New Zealand

Funding for public transport initiatives put on hold

Waka Kotahi (New Zealand Transport Agency) is putting on hold hundreds of millions of dollars of funding for projects designed to reduce New Zealand’s emissions through encouraging walking, cycling and the use of public transport.

In a statement, the transport agency said before it could follow through with commitments already made to councils and other organisations, “it needs a clear direction from the incoming government on its transport investment priorities”.

“We have informed affected council partners and we will provide further updates as we receive direction from the incoming government.”

Waka Kotahi said the funding pause would affect the $305 million Transport Choices Programme where the transport agency was working with councils to deliver cycleways, walkable neighbourhoods and “make public transport more reliable and easier to use”.

So far 46 councils around the country have applied for Transport Choices funding.

The decision would also affect VKT (vehicle kilometres travelled) reduction planning, which aimed to lower the number of kilometres travelled by New Zealand’s light vehicle fleet through the promotion of walking, cycling and public transport use.

Both initiatives were funded via the Climate Emergency Response Fund (CERF) set up by the government to support the transition to a low-emissions and climate-resilient economy. Earlier this year it had a balance of $3.6 billion.

New Plymouth District Council began a second round of consultation this week on a proposal for cycle and safe walking routes in the city funded through a $17 million grant from the Transport Choices Programme.

Mayor Neil Holdom said the future of the project was now up in the air.

“So, we’ve been advised by Waka Kotahi that they’ve put a pause on any contracts being written for the Transport Choices package until they’ve heard from the incoming government.

“In a nutshell, the project that we are consulting on may not go ahead depending on what advice the incoming government provides.”

Holdom, who was attending a meeting with other local government representatives in Wellington, said the pause on funding had implications outside of New Plymouth.

“So yip, that means ultimately we’re unsure whether any of these projects that are not already under construction will proceed. It’s a national issue.

“I think there’s a number of councils that will be communicating with the incoming Minister of Transport over time to express their views on this and the projects, but at this time we’ll focus on doing our consultation and coming up with a project that will work for our community and see if the government will fund it.”

New Plymouth business owner and opponent of the proposed cycleway for the city, Shane Devlin, hoped the funding pause would end the project.

Co-owner of design company Graphix, he spearheaded a 7000-signature petition against plans for cycleways in New Plymouth which would see hundreds of car parks sacrificed along arterial routes in the city.
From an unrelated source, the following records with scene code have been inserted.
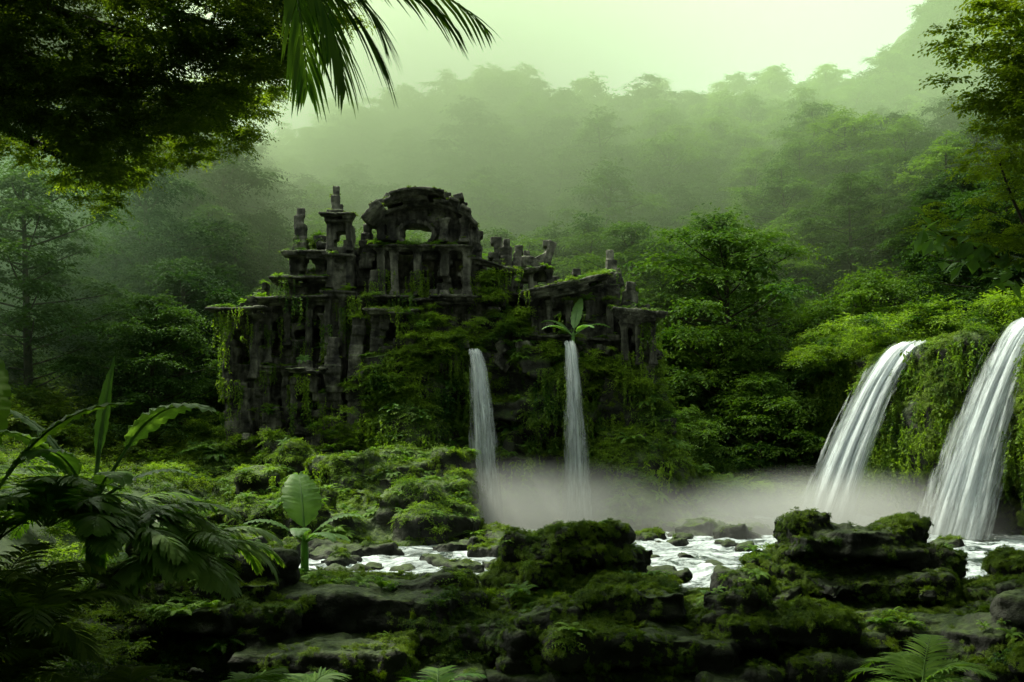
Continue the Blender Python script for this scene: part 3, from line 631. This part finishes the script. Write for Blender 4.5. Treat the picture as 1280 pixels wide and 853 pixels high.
# palm hanging from the top
b=B();cr=(-2.05,9.2,8.45);tube(b,bez((-8,-3,-1),(-9,5,8.6),cr,14),np.linspace(.2,.1,14),1,10)
for az,el,ln,dr in[(-.15,-.3,1.2,.9),(.15,-.55,1.3,.6),(.1,.05,1.7,.9),(-1.0,-1.1,1.4,.3),(.4,.2,2.0,.8),(1.5,.4,1.6,1.3),(-.6,-.8,1.5,.6)]:
    frond(b,cr,az,el,ln,dr,17,.85,.036,.45,0,.014,2.2)
obj('palm_tree',b.mesh('palm_tree',[M_fern,M_bark]))
# right tree with branch
b=B();tube(b,bez((11,15,-1),(10.5,15,6),(9,15.5,13),12),np.linspace(.4,.2,12),1,10)
tube(b,bez((10.3,15,6.2),(8.5,15,6.1),(6.2,15,7.2),9),np.linspace(.06,.015,9),1,6);tube(b,bez((8.2,15,6.4),(7.6,15,7.2),(7.3,15,8.2),7),np.linspace(.04,.012,7),1,6)
for c,r,nn in[((7.6,15.3,9.9),.8,44),((7.7,15.2,8.9),.7,34),((7.3,15.,8.1),.45,18),((7.9,15,7.9),.6,22),((6.6,15,7.3),.45,14),((7.1,15,7.),.45,16),((7.6,15,6.9),.45,16),((8.,15,10.8),.9,30),((7.7,15,9.4),.8,24)]:
    for k in range(nn): clump(b,np.array(c)+rng.normal(0,.5*r,3),r*.6,16,9,.2,.6,.5,0,.26)
for k in range(80):
    t=U(.35,1.05);p=np.array([8.6-2.5*t,14.9+J(.2),6.35+.85*t*t+J(.25)]);leaves(b,p[None],np.array([[J(1),J(1),J(.6)-.2]]),np.array([[J(.4),-.6,1]]),.3,.3,2)
obj('leaning_tree',b.mesh('leaning_tree',[M_edge,M_bark,M_big]))
# ---------------------------------------------------------------- foreground plants
def gz(x,y): return float(hgt(np.array([float(x)]),np.array([float(y)]))[0])
def banana(name,loc,specs,mat=M_big):
    b=B();tube(b,[(0,0,-.6),(0,0,.2),(0,0,.5)],[.09,.08,.05],0,8)
    for az,el,ln,w,dr,st in specs: blade(b,(0,0,.3),az,el,ln,w,dr,0,st)
    o=obj(name,b.mesh(name,[mat],True));o.location=loc;return o
banana('banana_plant',(-5.2,12.4,2.9),[(-.3,.95,1.4,.75,1.35,.85),(3.3,1.05,1.2,.5,.9,.6),(1.6,1.3,1.2,.2,.2,.6),(1.2,1.4,1.1,.12,.1,.8),(-1.7,.8,1.1,.5,1.3,.5),(4.1,.9,1.2,.5,1.,.5),(-.9,.6,1.,.45,1.2,.4),(.4,.6,1.,.45,1.2,.4),(2.5,.7,1.1,.5,1.,.5)])
banana('banana_plant',(-4.25,20.5,1.6),[(1.9,1.15,1.4,.95,.6,.3),(.2,.8,1.1,.55,1.2,.3),(3.3,.7,1.1,.55,1.2,.3),(-1.5,.6,.9,.45,1.2,.3),(5.5,.5,.9,.4,1.1,.2),(-.4,.4,.9,.4,.9,.2)])
banana('banana_plant',(2.9,47.4,8.6),[(1.2,1.2,1.9,.65,.5,.4),(2.5,.8,1.7,.6,1.1,.4),(0.2,.7,1.7,.6,1.2,.3),(-1.,.6,1.4,.55,1.2,.3),(3.6,.6,1.5,.5,1.2,.3)])
banana('banana_plant',(-6.,11.2,2.8),[(.2,1.,1.6,.6,1.,.6),(1.9,1.2,1.7,.6,.6,.6),(3.5,.9,1.4,.5,1.,.5),(-1.2,.8,1.4,.6,1.2,.5),(-2.4,.9,1.3,.5,1.1,.5)],M_fern)
def palmplant(name,loc,nf,ln,ll,lw,mat=M_fern,el=(.5,1.2),dr=1.5,nl=26,ld=.3,az0=0,azr=6.28,fwd=.5):
    b=B()
    for i in range(nf): frond(b,(J(.05),J(.05),0),az0+azr*i/nf+J(.25),U(*el),ln*U(.75,1.1),dr*U(.8,1.2),nl,ll,lw,ld,0,.014,fwd)
    o=obj(name,b.mesh(name,[mat]));o.location=loc;return o
M_fan=leafmat('split_leaf',(.07,.16,.025),(.18,.29,.055),.35,1.,.45,.35)
palmplant('split_leaf_plant',(-4.8,12.,2.75),15,1.55,.46,.06,M_fan,(.5,1.1),1.7,36,.4,-1.4,4.2,.6)
palmplant('split_leaf_plant',(-4.1,12.4,2.5),15,1.4,.42,.055,M_fan,(.4,1.),1.6,34,.4,-2.,4.5,.6)
palmplant('split_leaf_plant',(-5.4,11.6,3.),12,1.3,.4,.06,M_fan,(.5,1.2),1.6,28,.4,-2.,5.,.6)
for x,y,z,nf,ln in[(-6.2,12,2.8,12,1.9),(-5.7,11,2.,11,1.5),(-6.6,10.6,2.,12,1.8),(-5.2,10.4,1.4,12,1.3),(-4.2,10.8,1.,12,1.),(-6.,14,2.6,11,1.9),(-7.2,13,3,11,1.9),(-3.4,12.2,.7,12,.9),(-2.7,13,.6,11,.7),(-4.9,10.2,2.,12,1.2)]:
    palmplant('palm_shrub',(x,y,z),nf,ln,.42,.035,M_dark if y<11.5 else M_fern,(.6,1.3),1.5,30,.35)
palmplant('palm_shrub',(6.1,15.,.3),13,1.3,.4,.04,M_fern,(.3,1.1),1.4,26,.25)
palmplant('palm_shrub',(-1.1,14.9,.2),12,.95,.35,.035,M_fern,(.3,1.1),1.4,24,.25)
palmplant('palm_shrub',(.2,15.,-.1),10,.8,.3,.03,M_fern,(.3,1.1),1.4,24,.25)
n=420;x=U(-9,-4,n);y=U(9.5,17,n);scatter('bank_bushes',np.stack([x,y,np.array([gz(a,c) for a,c in zip(x,y)])+U(-.2,1.,n)],1),near,U(.25,.6,n))
# ---------------------------------------------------------------- mist
def mist(name,c,r,dens,col,g_=.2,soft=False):
    b=B();ball(b,(0,0,0),(1,1,1),0,32,18);me=b.mesh(name,[]);o=obj(name,me);o.location=c;o.scale=r
    m,nt,N,L,out=newmat(name);v=N.new('ShaderNodeVolumeScatter');v.inputs['Color'].default_value=(*col,1);v.inputs['Anisotropy'].default_value=g_
    va=N.new('ShaderNodeVolumeAbsorption');va.inputs['Color'].default_value=(*col,1);ad=N.new('ShaderNodeAddShader')
    v.inputs['Density'].default_value=dens;va.inputs['Density'].default_value=dens
    if soft:
        tc=N.new('ShaderNodeTexCoord');vl=N.new('ShaderNodeVectorMath');vl.operation='LENGTH';L.new(tc.outputs['Object'],vl.inputs[0])
        mr=N.new('ShaderNodeMapRange');mr.interpolation_type='SMOOTHSTEP';L.new(vl.outputs['Value'],mr.inputs[0]);mr.inputs[1].default_value=1;mr.inputs[2].default_value=0;mr.inputs[3].default_value=0;mr.inputs[4].default_value=dens
        L.new(mr.outputs[0],v.inputs['Density']);L.new(mr.outputs[0],va.inputs['Density'])
    L.new(v.outputs[0],ad.inputs[0]);L.new(va.outputs[0],ad.inputs[1]);L.new(ad.outputs[0],out.inputs['Volume']);me.materials.append(m);return o
mist('mist',(-6,122,34),(84,62,56),.009,(.76,.99,.58),.3)
mist('mist',(-14,104,36),(50,46,42),.034,(.82,1,.64),.3,True)
mist('mist',(-36,60,13),(22,22,17),.045,(.62,.93,.55),.3,True)
mist('waterfall_mist',(.5,44.4,.2),(9.5,5,3.3),.5,(.98,.995,.97),.2,True)
mist('waterfall_mist',(13.5,42.6,.1),(9.5,5,3.),.55,(.98,.995,.98),.2,True)
# ---------------------------------------------------------------- light
el,az=math.radians(57),math.radians(-58)
w=bpy.data.worlds.new('World');scene.world=w;w.use_nodes=True;nt=w.node_tree;bg=nt.nodes['Background']
sk=nt.nodes.new('ShaderNodeTexSky');sk.sky_type='NISHITA';sk.sun_disc=False;sk.sun_elevation=el;sk.sun_rotation=az
sk.dust_density=4.
bw=nt.nodes.new('ShaderNodeRGBToBW');nt.links.new(sk.outputs[0],bw.inputs[0]);m1=nt.nodes.new('ShaderNodeMixRGB');m1.inputs[0].default_value=.85
nt.links.new(sk.outputs[0],m1.inputs[1]);nt.links.new(bw.outputs[0],m1.inputs[2])
mx=nt.nodes.new('ShaderNodeMixRGB');mx.blend_type='MULTIPLY';mx.inputs[0].default_value=1;mx.inputs[2].default_value=(3.0,3.35,2.7,1)
nt.links.new(m1.outputs[0],mx.inputs[1]);nt.links.new(mx.outputs[0],bg.inputs[0]);bg.inputs[1].default_value=.15
ld=bpy.data.lights.new('sun','SUN');ld.energy=5;ld.angle=math.radians(.5);ld.color=(1,.98,.78);lo=bpy.data.objects.new('sun',ld);scene.collection.objects.link(lo)
d=Vector((math.sin(az)*math.cos(el),math.cos(az)*math.cos(el),math.sin(el)));lo.rotation_euler=d.to_track_quat('Z','Y').to_euler()
cam=bpy.data.cameras.new('camera');cam.sensor_width=36;cam.lens=35.16;cam.shift_y=.0965;cam.clip_end=2000
co=bpy.data.objects.new('camera',cam);scene.collection.objects.link(co);co.location=(0,0,4);co.rotation_euler=(math.radians(90),0,0);scene.camera=co
scene.view_settings.view_transform='Standard';scene.view_settings.look='None';scene.view_settings.exposure=0
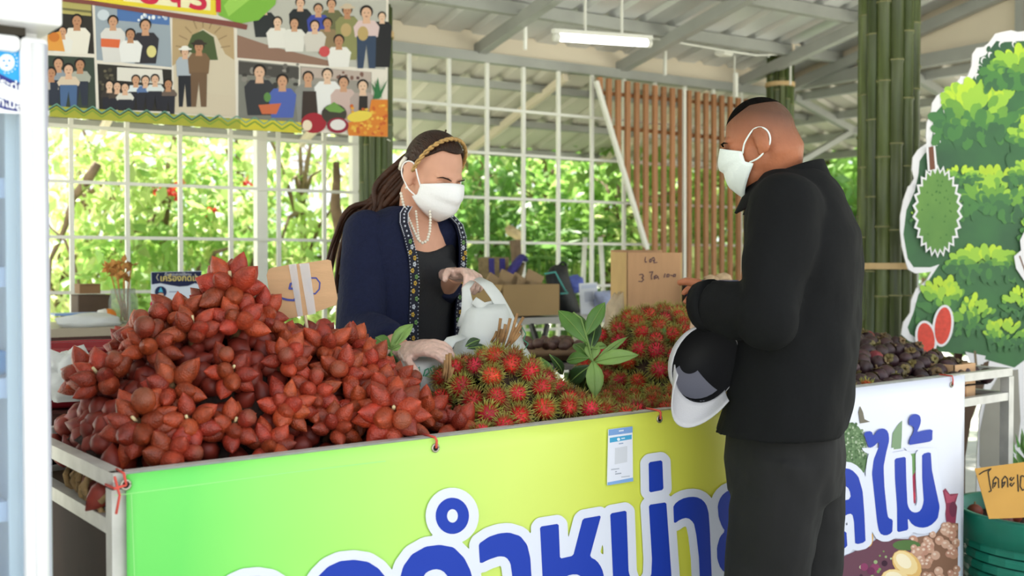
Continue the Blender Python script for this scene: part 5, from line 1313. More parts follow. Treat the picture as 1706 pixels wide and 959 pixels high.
# ================================================================== glass-door cooler at the left edge
m_fr = mat('cooler_white', '#eeeef0', rough=.35); m_shelf = mat('cooler_shelf', '#cfd6ee', rough=.35); m_in = mat('cooler_inside', '#d9dde2', rough=.6)
YF = 1.70; fpx = lambda px, py, y=YF: PP(px, py, V((0, y, 0)), V((0, 1, 0)))
FX = fpx(86, 500).x; FX0 = FX - .62; FZ = 2.02
fr = thing('drinks_cooler', 'tall white glass-door drinks cooler at the left edge', 'cooler', (FX - .31, YF + .3, 0))
obj('side_panel', MB().box2((FX - .03, YF + .05, .05), (FX - .005, YF + .56, FZ)), m_fr, fr); obj('side_panel', MB().box2((FX0, YF + .05, .05), (FX0 + .03, YF + .56, FZ)), m_fr, fr)
obj('back_panel', MB().box2((FX0, YF + .53, .05), (FX - .005, YF + .56, FZ)), m_in, fr); obj('top_panel', MB().box2((FX0, YF + .05, FZ - .03), (FX - .005, YF + .56, FZ)), m_fr, fr)
obj('plinth', MB().box2((FX0, YF + .03, 0), (FX - .005, YF + .56, .1)), m_fr, fr)
zh = fpx(60, 46).z
hd = MB().box2((FX0 - .01, YF - .03, zh), (FX + .012, YF + .2, FZ)); o = obj('header', hd, m_fr, fr); bv = o.modifiers.new('b', 'BEVEL'); bv.width = .006; bv.segments = 3
obj('header_gap', MB().box2((FX0, YF + .012, zh - .012), (FX - .03, YF + .05, zh)), mat('dark_gap', '#3a352e', rough=.9), fr)
zt = zh - .014; w1 = fpx(40, 500).x
dr = obj('door', MB().box2((w1, YF, .12), (FX, YF + .045, zt)).box2((FX0, YF, .12), (FX0 + .06, YF + .045, zt)).box2((FX0 + .06, YF, zt - .024), (w1, YF + .045, zt)).box2((FX0 + .06, YF, .12), (w1, YF + .045, .2)), m_fr, fr); bv = dr.modifiers.new('b', 'BEVEL'); bv.width = .008; bv.segments = 3
obj('handle_ridge', MB().tube([V((w1 + .022, YF - .002, .13)), V((w1 + .022, YF - .002, zt - .01))], .010, 10), m_fr, dr, True)
obj('handle_ridge', MB().tube([V((FX - .012, YF + .002, .13)), V((FX - .012, YF + .002, zt - .01))], .010, 10), mat('cooler_grey', '#c3c4d2', rough=.4), dr, True)
obj('glass_pane', MB().box2((FX0 + .06, YF + .015, .2), (w1, YF + .022, zt - .024)), glass('cooler_glass', (.93, .96, .98), .9), dr)
for py in (313, 460, 644, 848, 1010):
    z = fpx(20, py, YF + .07).z; s_ = obj('shelf', MB().box2((FX0 + .035, YF + .075, z - .012), (FX - .035, YF + .5, z + .0)), m_shelf, fr); obj('shelf_edge', MB().box2((FX0 + .035, YF + .065, z - .016), (FX - .035, YF + .075, z + .014)), m_shelf, s_)
obj('inner_rail', MB().box2((w1 - .012, YF + .05, .2), (w1 + .01, YF + .06, zt)), m_fr, fr)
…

“Our petition had more than 99 percent against the project and only less than half a percent in favour, so yeah, if the new government’s going to make this go away I’ll be the happiest person in the world.”

Devlin said the proposed cycle route from the city centre to State Highway 45 in the south west not only removed car parks but was unsafe.

“Literally every parked car, if you take a close look at the plan, if you try and get out of your car door you’re stepping into a live lane. It just doesn’t fit, you’re putting yourself in danger.”

New Plymouth was granted a 12-month extension to deliver a project, but it only has until 7 December to present a preferred design to Waka Kotahi for funding consideration.

Feedback on council’s revised proposal began on Friday 3 November and closes midday Monday 13 November.

The council will meet on 6 December to consider the feedback and decide which design, if any, will be submitted to Waka Kotahi, for final approval.